Sunday, September 15, 2024, 2–4
Shannon Fagan will speak on the basics of generative AI systems, tools of use, and how artificial intelligence systems are affecting copyrights for visual art.
Shannon grew up in Midtown Memphis’ Vollintine-Evergreen District, graduated from Central High School, earned a BFA in Photography at The University of Memphis, and completed a MBA at The University of Maryland. His commercial photography career has focused upon lifestyle stock photography; licensing imagery for marketing and advertising use internationally. He’s lived extensively in New York City, Beijing, Vancouver, Honolulu, and Memphis; and has a depth of experience in small business, photography production, copyright and unauthorized use, and financial & estate planning in the arts.
Sunday, April 21, 2024, 2–4
Memphis artist Gimpsie Ayers will talk about how creative practice is important to an artistic process, and how to foster and sustain those habits.
Sunday, March 17, 2024
Sculptor, Fletcher Golden, will talk about his work. Photo is of Fletcher at work in his studio on one of his horse sculptures.
Sunday, February 18, 2024
Artist Link member Jim Blythe is especially known for his macro-photographs, but he also does many other kinds of photos. He will speak about his work and demonstrate his process in creating the final photos.
Monday, February 17 2020
Well known Memphis painter, Matthew Hasty will talk to us about his experiences and development as an artist.
Hasty exhibits at the L Ross gallery. His bio there reads: “The work of Matthew Hasty seeks to peel away any feeling of pretense and insincerity to give the viewer respite from a cacophony of visual noise that floods the modern world. By portraying the inherent beauty of the local landscape of this region, the artist tries to create a reverence for the natural world and render a feeling of solace and order amidst the chaos of the everyday. The artist draws upon an inspiration from the landscape painters of the 19th century from the Hudson River School, such as George Inness, as well as numerous Russian landscape painters such as Arkhip Kuindji, Isaac Levitan and Ivan Aivazovsky.

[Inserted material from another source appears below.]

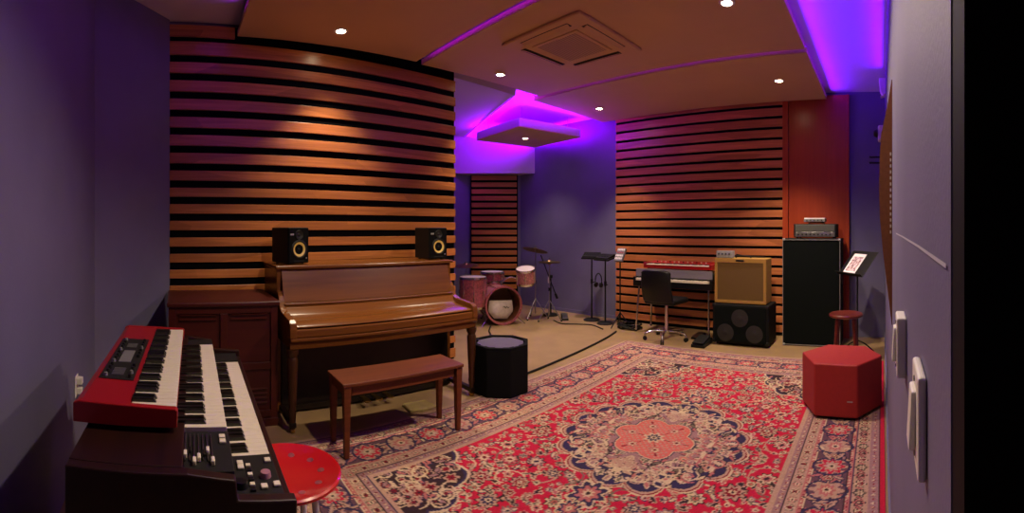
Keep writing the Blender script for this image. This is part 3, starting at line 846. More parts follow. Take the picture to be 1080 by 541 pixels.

“Matthew Hasty’s work may be found in collections all over the United States as well as France, Germany, Russia, South Korea, and Mexico. One painting is off the coast of the Island of Grenada at the bottom of the sea.”
Monday, January 20, 2020
Artist Link member Angela Goza has exhibited around the world—in America, Venezuela, China, and Great Britain. She studied at the Rhode Island School of Design and the Memphis College of Art, and her career has included both commercial and fine art. She will talk to us about her experiences and development as an artist.